Tuesday, 27 December, 2011 /
As I get older, recognize people’s repeat offenses & the unavoidable tribulations I am forced to face, I am beginning to come to terms with the fact nothing in life is comfortable no matter how hard we search for this comfort.
People come. People go. Times are hard. Times are easy. And it’s fucked up but that is precisely what life is; a fucked up cycle in which our heart breaks & our egos become bruised. We cry. We get over it. We do it again.
It’s this lack of balance that leads us to deeper understanding of ourselves.
Sometimes he won’t call you. Sometimes you will get the interview but not the job. Sometimes you won’t have enough money. But you keep trying & in the end this is what matters. Not the comfort, not the consistency but the ability to deal with the day to day imbalance.

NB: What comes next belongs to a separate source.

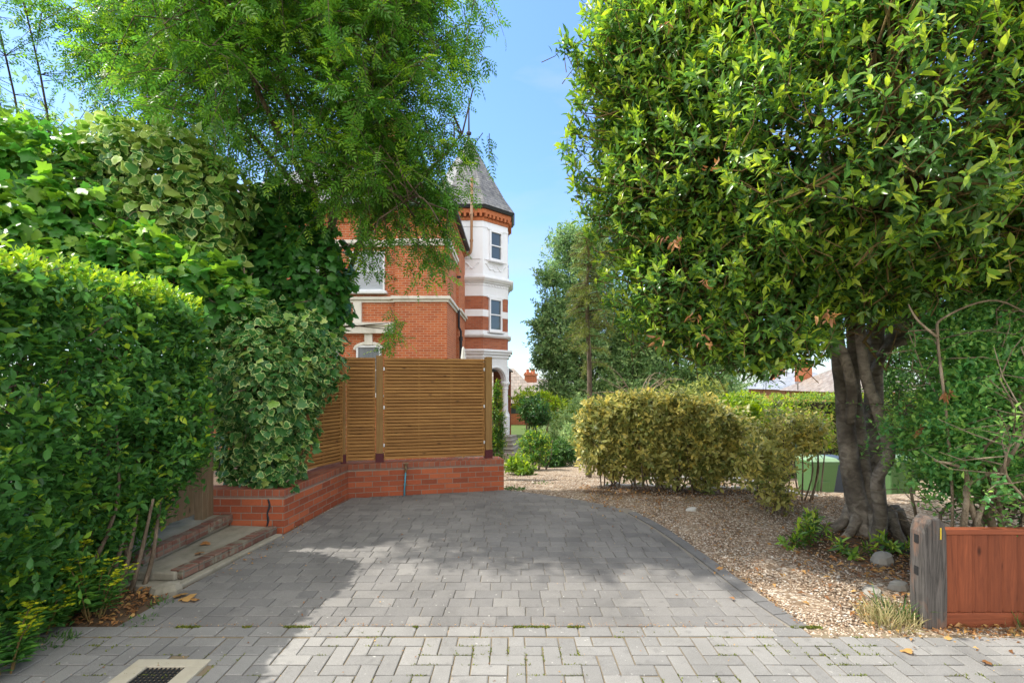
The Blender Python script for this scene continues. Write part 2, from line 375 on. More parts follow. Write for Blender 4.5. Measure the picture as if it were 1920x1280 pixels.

I’m learning & becoming better at it, everyday. I am in turn, becoming more comfortable with who I am.
Thursday, 13 October, 2011 /
Extravagant dinners are a small expense in exchange for getting in your pants. Noted.
Sunday, 2 October, 2011 /
I’ve spent the majority of my Sunday watching vintage episodes of Sex and the City. Well, actually my whole day. But let’s not talk about my unhealthy obsession with the show.
After countless hours of streaming episodes on my computer I’ve come to the conclusion that whether we are a hopeless romantic, endlessly plagued by a lost love or sexually endowed we all have a little bit of Carrie, Charlotte, Samantha and Miranda in us.
We date and date in hopes of a relationship (or in the least, something that lasts more than a week) but try as we may, consistently meet the wrong guys.
And though in the moments where we are dealing with losing a guy we thought we had a chance with, we learn something about ourselves which is exactly what the women of Sex and the City did – developed a sense of self.
I should stop believing in fictional characters but, somehow I will never stop wishing to befriend Carrie Bradshaw and her posse. They keep me hopeful and slightly less disturbed by my serial dating.
I am eternally grateful for the internet and its ability to reincarnate the Sex and the City.
Friday, 16 September, 2011 /
I survived four years of college (well, five due to my media induced anxiety of being a recession statistic — willingly stuck out an additional year). Now I’m out, in serious debt, lucky to have a well-paid full time job and managing the pitfalls of post-college life.
Yes I do the 9 to 5′er thing but I am and will forever be a writer and like most writers without the patience to write a book, I started a blog.
I’m completely inappropriate, disclose more than I should on the internet, and blame my youth for all my bad decisions. This is my blog.